Post autor: PALATINA »

Nie, nic mu nie wyszło i przytył.

Dziś się nawet przeprosił z buraczkiem. ;)

I krzykliwy jest bardzo.
Moje stare świnie to milczki. Trampek jest gadatliwy mocno, a Charlie to mała syrena alarmowa, gdy usłyszy szelest reklamówki lub otwieraną lodówkę. :mrgreen:
Awatar użytkownika
justynuszek
Posty: 1678
Rejestracja: 07 lip 2013, 16:41
Miejscowość: Sosnowiec
Lokalizacja: Sosnowiec
Kontakt:

Re: Piękniś Charlie :) [Warszawa] - do adopcji po Nowym Roku

Post autor: justynuszek »

Catarinha, nakazuję Ci, adoptuj! :like:
Obrazek Obrazek
zamówienia kalendarzy i gadżetów SPŚM: zamowienia@forum.swinkimorskie.eu
PALATINA

Re: Piękniś Charlie :) [Warszawa] - do adopcji po Nowym Roku

Post autor: PALATINA »

Ale pewne osoby się upierają, że mam szukać DS w W-wie (bo są chętni, tylko mi obcy, tzn. totalnie pozaforumowi), bo podróż to stres... :roll: :twisted:
Awatar użytkownika
justynuszek
Posty: 1678
Rejestracja: 07 lip 2013, 16:41
Miejscowość: Sosnowiec
Lokalizacja: Sosnowiec
Kontakt:

Re: Piękniś Charlie :) [Warszawa] - do adopcji po Nowym Roku

Post autor: justynuszek »

Podróż Wwa-Sosnowiec pociągiem to max. 3godz. A przez Cynthię to już express.
Przecież mnóstwo świnek pokonuje tą trasę...

Nie przesadzajmy ;) Świnki jechały z Katowic do Szczecina itp. i dały radę.
Znajoma zawsze jak wraca do domu to bierze świnkę ze sobą i świnka jeździ pociągiem Hel-Piekary Śl po 13 godzin.
Wszystko zależy od zabezpieczenia świnki no i od samej świnki.
Mój Michał jechał ze mną pociągiem z Wrocławia i było wszystko ok. Patrzę w pociagu a on w kartonie wywalił stopy, noc włożył w pietruszkę i spał.

Oczywiście to decyzja DT o wydaniu świnki ale chyba ważniejsze są warunki DS itp. niż 2-3h podróż ;)
Ja wiem, że Catarinha jest super DS. Warunki ma dobre, serducho duże, weci są i kolega czeka...

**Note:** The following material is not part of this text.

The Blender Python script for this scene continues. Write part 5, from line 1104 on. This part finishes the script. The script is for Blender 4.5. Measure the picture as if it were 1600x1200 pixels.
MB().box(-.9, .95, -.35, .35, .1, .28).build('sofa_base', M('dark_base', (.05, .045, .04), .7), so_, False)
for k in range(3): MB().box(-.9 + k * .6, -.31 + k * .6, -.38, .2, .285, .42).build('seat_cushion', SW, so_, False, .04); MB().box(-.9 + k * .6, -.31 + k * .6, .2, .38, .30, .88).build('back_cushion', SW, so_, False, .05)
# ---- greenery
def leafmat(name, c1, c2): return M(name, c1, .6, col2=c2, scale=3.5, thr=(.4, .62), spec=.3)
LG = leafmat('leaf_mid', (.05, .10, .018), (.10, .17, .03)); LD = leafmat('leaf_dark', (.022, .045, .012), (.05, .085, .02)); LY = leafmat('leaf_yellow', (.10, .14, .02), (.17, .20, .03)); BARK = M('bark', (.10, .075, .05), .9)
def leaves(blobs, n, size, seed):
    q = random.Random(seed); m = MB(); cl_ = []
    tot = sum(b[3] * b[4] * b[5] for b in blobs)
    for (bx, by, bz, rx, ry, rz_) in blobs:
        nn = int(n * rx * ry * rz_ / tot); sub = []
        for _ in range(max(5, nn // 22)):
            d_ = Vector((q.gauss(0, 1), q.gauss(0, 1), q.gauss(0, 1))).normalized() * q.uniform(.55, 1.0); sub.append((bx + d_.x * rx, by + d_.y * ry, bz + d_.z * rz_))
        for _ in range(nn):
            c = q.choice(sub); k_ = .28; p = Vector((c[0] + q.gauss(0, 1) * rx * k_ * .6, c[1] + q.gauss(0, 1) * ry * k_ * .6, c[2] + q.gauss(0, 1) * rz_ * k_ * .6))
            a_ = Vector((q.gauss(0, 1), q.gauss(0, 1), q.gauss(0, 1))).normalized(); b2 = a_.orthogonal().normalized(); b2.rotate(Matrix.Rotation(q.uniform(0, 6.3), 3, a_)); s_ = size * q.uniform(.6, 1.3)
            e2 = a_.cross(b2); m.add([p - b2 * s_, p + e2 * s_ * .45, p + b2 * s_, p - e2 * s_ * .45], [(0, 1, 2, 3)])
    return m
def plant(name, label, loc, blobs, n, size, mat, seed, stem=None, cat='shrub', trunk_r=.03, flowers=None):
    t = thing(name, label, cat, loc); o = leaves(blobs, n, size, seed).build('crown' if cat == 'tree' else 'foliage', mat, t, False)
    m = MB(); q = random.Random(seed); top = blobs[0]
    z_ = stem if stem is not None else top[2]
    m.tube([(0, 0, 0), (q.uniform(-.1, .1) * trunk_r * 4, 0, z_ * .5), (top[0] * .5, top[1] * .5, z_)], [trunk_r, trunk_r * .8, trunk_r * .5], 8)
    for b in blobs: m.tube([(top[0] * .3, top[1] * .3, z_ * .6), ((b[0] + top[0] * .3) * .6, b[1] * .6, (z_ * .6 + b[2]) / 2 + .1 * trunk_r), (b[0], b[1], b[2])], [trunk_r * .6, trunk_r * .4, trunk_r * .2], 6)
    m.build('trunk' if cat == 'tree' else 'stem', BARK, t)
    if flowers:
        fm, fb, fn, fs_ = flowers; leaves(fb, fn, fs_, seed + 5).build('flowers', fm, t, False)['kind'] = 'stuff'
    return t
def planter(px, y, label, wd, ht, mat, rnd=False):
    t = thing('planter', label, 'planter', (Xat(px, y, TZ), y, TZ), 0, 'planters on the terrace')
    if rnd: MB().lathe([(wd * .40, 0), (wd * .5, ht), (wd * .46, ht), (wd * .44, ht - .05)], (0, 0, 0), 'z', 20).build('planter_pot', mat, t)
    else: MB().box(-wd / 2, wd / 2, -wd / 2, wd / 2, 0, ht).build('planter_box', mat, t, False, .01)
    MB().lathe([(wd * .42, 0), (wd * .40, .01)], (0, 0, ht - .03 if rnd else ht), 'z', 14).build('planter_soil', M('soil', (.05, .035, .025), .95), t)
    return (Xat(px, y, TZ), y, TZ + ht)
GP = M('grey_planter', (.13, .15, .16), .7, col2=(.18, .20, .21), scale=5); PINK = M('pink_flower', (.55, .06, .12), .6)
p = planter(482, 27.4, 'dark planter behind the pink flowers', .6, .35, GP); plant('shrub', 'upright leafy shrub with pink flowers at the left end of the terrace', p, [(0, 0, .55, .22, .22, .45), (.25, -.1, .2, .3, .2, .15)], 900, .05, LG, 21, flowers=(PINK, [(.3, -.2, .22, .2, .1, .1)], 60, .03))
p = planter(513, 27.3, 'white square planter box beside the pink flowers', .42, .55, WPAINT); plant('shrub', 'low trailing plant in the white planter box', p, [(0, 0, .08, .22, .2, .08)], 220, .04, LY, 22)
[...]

Tak czy siak trzymam kciuki za super domek :fingerscrossed:
Obrazek Obrazek
zamówienia kalendarzy i gadżetów SPŚM: zamowienia@forum.swinkimorskie.eu
PALATINA

Re: Piękniś Charlie :) [Warszawa] - do adopcji po Nowym Roku

Post autor: PALATINA »

Też się bardziej skłaniam ku sprawdzonemu domkowi, choć dalej.
Większość warszawskich kandydatów to były typowo przedświąteczne propozycje, bo śliczny świnek, bo święta, bo dzieci chciały itd.
Mam trochę ograniczone zaufanie do obcych ludzi.

Inna sprawa, że w dzisiejszych czasach trzeba się umieć sprzedać!
Przykre, ale prawdziwe. Trzeba umieć napisać takiego maila, żeby wzbudzić moją sympatię, moje zaufanie.
Jeśli ktoś pisze 2 zdania (a jeszcze jak są bez znaków interpunkcyjnych, bez podpisania się itd), to przy innych propozycjach, tej nie biorę za bardzo pod uwagę. Niestety. Zapewne jest to krzywdzące, ale mail to jedyna rzecz, którą widzę, po której poznaję człowieka.
Zupełnie inaczej, jak mi ktoś pisze całe wypracowanie na swój temat, ze zdjęciami obecnych zwierzaków.
Tego nie da się porównywać.
ODPOWIEDZ

Wróć do „Uratowane”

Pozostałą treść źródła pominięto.